Summary
affirming dismissal of defendant's counterclaim that was contingent on another party's claim even if it was construed as a request for a declaratory judgment
Summary of this case from Chan v. LipinerOpinion
November 26, 1990
Appeal from the Supreme Court, Queens County (Hentel, J.).
Ordered that the order is affirmed insofar as appealed from, with costs.
The defendant Anthony Melita, Jr., made a prior motion for summary judgment in 1986, which was denied as premature since there had yet to be any discovery. In his second motion, inter alia, for summary judgment, Mr. Melita merely resubmitted the same evidence as was submitted on the prior motion, and there has yet to be any further discovery. As a general rule, "[m]ultiple summary judgment motions in the same action should be discouraged in the absence of a showing of newly discovered evidence or other sufficient cause" (La Freniere v. Capital Dist. Transp. Auth., 105 A.D.2d 517, 518; see also, Lewis Constr. v. Gush, 110 A.D.2d 1017). Moreover, "summary judgment is not justified where there are likely to be defenses that depend upon knowledge in the possession of the party moving for judgment, which might well be disclosed by cross-examination or examination before trial" (Terranova v. Emil, 20 N.Y.2d 493, 497; see also, Procter Gamble Distrib. Co. v. Lawrence Am. Field Warehousing Corp., 16 N.Y.2d 344, 362; CPLR 3212 [f]). Thus, summary judgment was properly denied.

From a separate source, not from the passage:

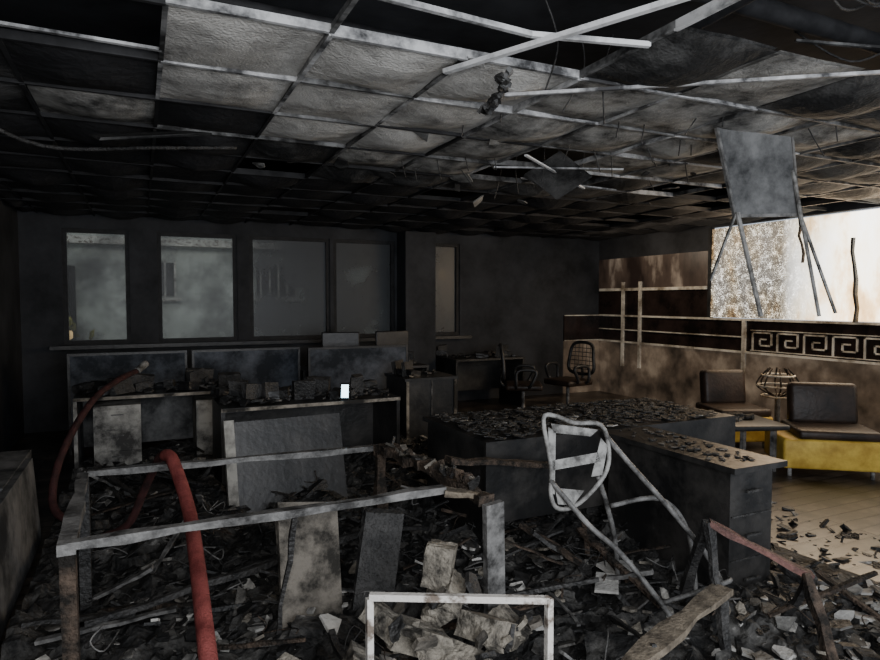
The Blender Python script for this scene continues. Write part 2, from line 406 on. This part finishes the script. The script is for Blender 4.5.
for i in range(nx):
    for j in range(ny):
        c=cls(i,j)
        if c is None: continue
        xa=max(X0+.6*i,XL)+.006; xb=min(X0+.6*(i+1),XR)-.006; ya=Y0+.6*j+.006; yb=min(ya+.588,YB)
        if xb<=xa: continue
        n=6; vs=[];fs=[]; sag=random.uniform(0.015,.055) if c in'LM' else random.uniform(0.02,.09)
        tx=random.uniform(-.014,.014);ty=random.uniform(-.014,.014)
        for a in range(n+1):
            for b in range(n+1):
                u=a/n;v=b/n
                vs.append((xa+(xb-xa)*u,ya+(yb-ya)*v,H+.012-sag*math.sin(math.pi*u)*math.sin(math.pi*v)+tx*(u-.5)+ty*(v-.5)+noise.noise(Vector((xa*3+u*2,ya*3+v*2,0)))*.012))
        N1=(n+1)**2
        vs+= [(x,y,z+.015) for x,y,z in vs]
        for a in range(n):
            for b in range(n):
                q=(a*(n+1)+b,a*(n+1)+b+1,(a+1)*(n+1)+b+1,(a+1)*(n+1)+b); fs.append(q); fs.append(tuple(N1+k for k in reversed(q)))
        tiles.add(vs,fs,MM[c])
for k in range(24):
    x=random.uniform(.8,5);y=random.uniform(3.6,6)
    tiles.shard((x,y,H+random.uniform(-.04,.02)),random.uniform(.05,.14),.012,random.choice([M_tileD,M_tileM,M_tileB]),tilt=25)
tiles.box((.05,4.0,2.53),(.55,.5,.014),M_tileD,(14,-10,6),.05)
tiles.box((2.95,4.15,2.57),(.4,.35,.014),M_tileD,(-22,20,10),.1)
tiles.build("ceiling_tiles")
def barmat(x,y):
    if y>4.95 or x<-.4: return M_barD
    if y<3.2 and -.6<x<3.2: return M_barW if random.random()<.6 else M_barM
    if 2.3<x<4.4 and y<4.95: return M_barW if random.random()<.5 else M_barM
    if y>4.3: return M_barD
    if x<.5: return M_barD if random.random()<.6 else M_barM
    return M_barM if random.random()<.6 else M_barD
for i in range(nx+1):
    x=X0+.6*i
    if x<XL or x>XR: continue
    for j in range(ny):
        ya=Y0+.6*j; yb=min(ya+.6,YB)
        if ya>=YB: continue
        if ya<2.3 and not (abs(x-1.9)<.1 or (abs(x-.7)<.1 and ya>1.8) or x>3.6): continue
        mt=barmat(x,ya)
        s=random.uniform(-.008,.004)
        grid.bb(x-.010,x+.010,ya,yb,H-.004+s,H+.003+s,mt); grid.bb(x-.002,x+.002,ya,yb,H+.003+s,H+.035,mt)
for j in range(ny+1):
    y=Y0+.6*j
    for i in range(nx):
        xa=max(X0+.6*i,XL); xb=min(X0+.6*(i+1),XR)
        if xb<=xa: continue
        if y<2.4 and xa<3.6: continue
        mt=barmat(xa,y)
        s=random.uniform(-.008,.004)
        grid.bb(xa,xb,y-.010,y+.010,H-.006+s,H+.001+s,mt); grid.bb(xa,xb,y-.002,y+.002,H+.001+s,H+.035,mt)
grid.beam((-1.2,2.95,2.66),(.1,2.97,2.65),.022,.012,M_barW)
grid.beam((.62,2.14,2.66),(1.42,2.18,2.65),.022,.02,M_barW); grid.beam((1.42,2.18,2.65),(1.9,2.04,2.64),.022,.02,M_barS)
grid.beam((1.25,2.62,2.62),(1.72,1.66,2.64),.028,.02,M_barS)
grid.beam((1.63,2.77,2.61),(3.1,1.78,2.63),.018,.015,M_barW)
grid.beam((2.5,3.9,2.63),(3.4,4.4,2.54),.022,.012,M_barS)
grid.beam((2.5,4.35,2.63),(3.3,3.8,2.58),.022,.012,M_barW)
grid.beam((2.9,4.6,2.62),(3.7,4.35,2.54),.020,.012,M_barW)
grid.beam((3.0,2.2,2.9),(3.9,1.5,2.7),.022,.012,M_barM)
grid.build("ceiling_grid")
m=Mesh()
m.tube([(-1,2.2,2.95),(2,2.1,2.95),(6,2.2,2.95)],.05,M_barD)
m.tube([(2.2,1,2.85),(2.25,3,2.80),(2.3,6,2.85)],.035,M_barD)
m.tube([(-1,3.3,3.0),(0,3.2,3.0),(2,3.3,3.0)],.03,M_barD)
m.build("sprinkler_pipe")
m=Mesh()
for k in range(34):
    x=random.uniform(1.6,4.6); y=random.uniform(2.4,5)
    l=random.uniform(.03,.2)
    m.tube([(x,y,2.95),(x+random.uniform(-.1,.1),y,2.75),(x+random.uniform(-.12,.12),y+random.uniform(-.1,.1),2.66-l)],.004,M_char,seg=6)
for k in range(4):
    x=random.uniform(1.5,3.4); y=random.uniform(1.7,2.4)
    m.tube([(x,y,2.98),(x+.3,y-.1,2.84),(x+.6,y-.2,2.93),(x+1.0,y-.1,2.82),(x+1.4,y,2.98)],.006,M_char,seg=6)
m.tube([(-.9,4.2,2.64),(-.5,4.4,2.5),(.1,4.4,2.55),(.6,4.5,2.62)],.012,M_char)
for k in range(34):
    t=k/33; m.shard((1.47+.17*t+random.uniform(-.02,.02),2.45+.52*t,2.60-.05*math.sin(t*3)+random.uniform(-.02,.01)),random.uniform(.02,.042),.02,random.choice([M_char,M_char,M_barM]),tilt=50)
m.build("burnt_cable")
m=Mesh()
dx,dy=.22,-.12
def Q(x,y,z): return Vector((x+dx,y+dy,z))
A=Q(2.95,2.95,2.64);B=Q(3.42,2.80,2.60);C=Q(3.50,2.80,2.13);D=Q(3.12,2.95,2.12)
m.plate([A,B,C,D],.012,M_grey)
for p,q in((A,D),(B,C),(D,C)): m.beam(p,q,.018,.02,M_steel)
m.beam(Q(3.12,2.94,2.14),Q(2.98,3.0,1.72),.022,.012,M_steelB)
m.beam(Q(3.12,2.93,2.14),Q(3.25,2.85,1.50),.028,.014,M_steelB)
m.beam(Q(3.50,2.79,2.14),Q(3.66,2.65,1.52),.028,.014,M_steelB)
m.beam(Q(3.44,2.80,2.4),Q(3.58,2.7,1.50),.022,.012,M_steelB)
m.build("hanging_ceiling_panel")  # collapsed ceiling panel dangling with its struts, not a light fitting

# ---------------------------------------------------------------- rubble
def gh(x,y):
    f=max(0,min(1,(3.9-x-.05*y)/.9))
    return max(0,(noise.fractal(Vector((x*1.6,y*1.6,3)),1.0,2.0,5)*.12+.10+abs(noise.noise(Vector((x*9,y*9,1))))*.07)*f)
m=Mesh()
nxg,nyg=150,170; xa,xb,ya,yb=-.56,4.3,.9,7.2
vs=[];fs=[]
for a in range(nxg+1):
    for b in range(nyg+1):
        x=xa+(xb-xa)*a/nxg; y=ya+(yb-ya)*b/nyg
        e=min(1,min(nxg-a,b,nyg-b)/12)
        vs.append((x,y,(gh(x,y)+noise.noise(Vector((x*22,y*22,5)))*.02*(gh(x,y)>.02))*e-.004))
for a in range(nxg):
    for b in range(nyg): fs.append((a*(nyg+1)+b,(a+1)*(nyg+1)+b,(a+1)*(nyg+1)+b+1,a*(nyg+1)+b+1))
m.add(vs,fs,M_ash); m.build("ash_heap")
m=Mesh()
for k in range(10500):
    x=random.uniform(-.48,4.5); y=random.uniform(1.1,6.6)
    if x>3.5 and random.random()<.6: continue
    s=random.choice([.008,.011,.014,.018,.024,.03,.042,.06])*random.uniform(.7,1.3)
    z=gh(x,y)+s*.1
    if random.random()<.7: m.shard((x,y,z),s,s*random.uniform(.08,.25),M_rub,tilt=28)
    else: m.chunk((x,y,z),(s*2.2,s*random.uniform(.2,.6),s*random.uniform(.15,.4)),M_rub,tilt=35)
for k in range(60):
    x=random.uniform(-.35,3.2); y=random.uniform(1.3,5.6); s=random.uniform(.06,.14)
    m.rock((x,y,gh(x,y)+s*.1),(s*1.5,s,s*.5),M_ash if random.random()<.6 else M_char)
m.build("rubble_pieces")
m=Mesh()
for k in range(150):
    x=random.uniform(-.45,3.4); y=random.uniform(1.3,5.5)
    l=random.uniform(.15,.6); a=random.uniform(0,6.28); z=gh(x,y)+.03
    if x+l*math.cos(a)<-.5: continue
    m.beam((x,y,z),(x+l*math.cos(a),y+l*math.sin(a),z+random.uniform(0,.18)),random.uniform(.01,.04),random.uniform(.008,.02),random.choice([M_char,M_wood,M_char,M_steel]),.006,5)
m.build("charred_timber")
m=Mesh()
for k in range(90):
    x=random.uniform(-.3,3.2); y=random.uniform(1.5,5.2); P=[]
    z=gh(x,y)+.03
    for q in range(6):
        P.append((x,y,z+random.uniform(0,.10))); x=max(-.45,x+random.uniform(-.10,.10)); y+=random.uniform(-.10,.10)
    m.tube(P,random.uniform(.002,.004),random.choice([M_char,M_char,M_steel,M_wood]),seg=5,sub=4)
m.build("burnt_wiring")
m=Mesh()
for k in range(110):
    x=random.uniform(2.0,3.6); y=random.uniform(1.0,2.1)
    s=random.uniform(.02,.075); m.shard((x,y,gh(x,y)+.03),s,.012,random.choice([M_tileM,M_tileL,M_tileL,M_board]),tilt=15)
for k in range(110):
    x=random.uniform(.0,2.6); y=random.uniform(1.5,3.4)
    s=random.uniform(.015,.06); m.shard((x,y,gh(x,y)+.04),s,.012,random.choice([M_tileM,M_plast,M_board,M_tileL]),tilt=30)
for (x,y,s) in((2.25,2.6,.16),(2.05,2.45,.13),(2.9,1.6,.12),(1.35,1.75,.12),(3.2,1.75,.1),(2.75,1.35,.1),(2.5,1.3,.09),(1.0,1.5,.09)): m.shard((x,y,gh(x,y)+.07),s,.015,M_tileL,tilt=12)
m.build("broken_tile_shards")
m=Mesh()
for (x,y,z,s) in [(.75,2.15,.20,.24),(.95,2.25,.28,.20),(1.12,2.35,.36,.17),(1.25,2.22,.26,.2),(1.05,2.1,.15,.24),(.5,2.3,.14,.22),(1.4,2.3,.2,.15),(.85,2.3,.33,.16)]:
    m.rock((x,y,z),(s*1.15,s*.85,s*.5),M_plast,tilt=40)
    for q in range(4): m.shard((x+random.uniform(-.1,.1),y-random.uniform(.05,.14),z+random.uniform(-.05,.08)),s*random.uniform(.2,.5),.02,random.choice([M_board,M_plast,M_char]),tilt=60)
m.rock((1.12,2.4,.48),(.12,.1,.18),M_plast,tilt=20)
m.build("plaster_chunks")
m=Mesh(); m.box((.68,2.85,.36),(.29,.035,.6),M_board,(-14,3,8),.04); m.box((1.02,2.9,.3),(.2,.03,.5),M_char,(-20,8,-20),.06); m.build("leaning_board")
m=Mesh(); m.beam((1.55,1.72,.30),(2.28,1.95,.34),.085,.025,M_woodP,.004,5); m.build("pale_plank")
m=Mesh(); m.beam((1.5,3.1,.73),(2.25,3.15,.60),.07,.03,M_wood,.01,6); m.build("burnt_plank")

# ---------------------------------------------------------------- burnt desk skeleton
m=Mesh()
m.beam((-.25,2.52,.75),(1.22,2.56,.75),.045,.030,M_steel,.004,8)
m.beam((-.25,3.5,.76),(1.25,3.46,.75),.045,.030,M_steel,.004,8)
m.beam((-.25,2.50,.74),(-.27,3.5,.75),.05,.035,M_steel,.006,6)
m.beam((-.24,2.52,.0),(-.25,2.54,.73),.05,.06,M_wood)
m.beam((-.36,2.15,.0),(-.33,2.3,.42),.06,.03,M_board)
m.beam((-.27,3.5,.0),(-.27,3.5,.73),.05,.05,M_char)
m.beam((1.24,3.46,.0),(1.24,3.46,.74),.06,.06,M_wood,.008,5)
m.beam((1.25,3.45,.74),(1.30,2.95,.76),.10,.05,M_wood,.015,7)
m.beam((1.30,2.98,.76),(1.36,2.42,.72),.07,.04,M_wood,.012,7)
m.beam((1.22,2.56,.74),(1.42,2.48,.70),.09,.03,M_woodP,.01,4)
for k in range(30):
    t=random.random(); m.shard((1.25+.1*t,3.4-.9*t,.78),random.uniform(.02,.06),.015,random.choice([M_wood,M_board,M_char]),tilt=60)
m.box((1.40,2.42,.40),(.10,.03,.62),M_steel,(2,-3,10))
m.beam((1.40,2.42,0),(1.40,2.42,.2),.05,.03,M_steel)
m.beam((-.25,3.1,.2),(1.2,3.4,.3),.03,.03,M_char,.01,6)
m.beam((.55,2.56,.73),(.5,2.75,.1),.02,.02,M_char,.01,6)
m.build("burnt_desk_frame")
m=Mesh()
m.box((-.66,3.4,.30),(.04,2.9,.55),M_grey,(0,-4,0)); m.box((-.95,4.6,.29),(.5,1.0,.58),M_grey)
m.build("leaning_partition_panel")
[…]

We also find that the defendants' counterclaim was properly dismissed. As the counterclaim sought judgment over against the plaintiff in the event the defendants were liable to a different plaintiff in a currently pending New Jersey action, it was contingent, and therefore, did not allege a viable cause of action (see, Felhaber Corp. Horn Constr. Co. v. State of New York, 69 A.D.2d 362, 374). Further, even if the counterclaim were to be construed as a request for a declaratory judgment, it would still not state a valid cause of action (see, Cuomo v. Long Is. Light. Co., 71 N.Y.2d 349; American Ins. Assn. v. Chu, 64 N.Y.2d 379, 386, cert. denied 474 U.S. 803; New York Pub. Interest Research Group v. Carey, 42 N.Y.2d 527; Tri-State SolAire Corp. v. County of Nassau, 156 A.D.2d 555). Thompson, J.P., Brown, Kunzeman and Eiber, JJ., concur.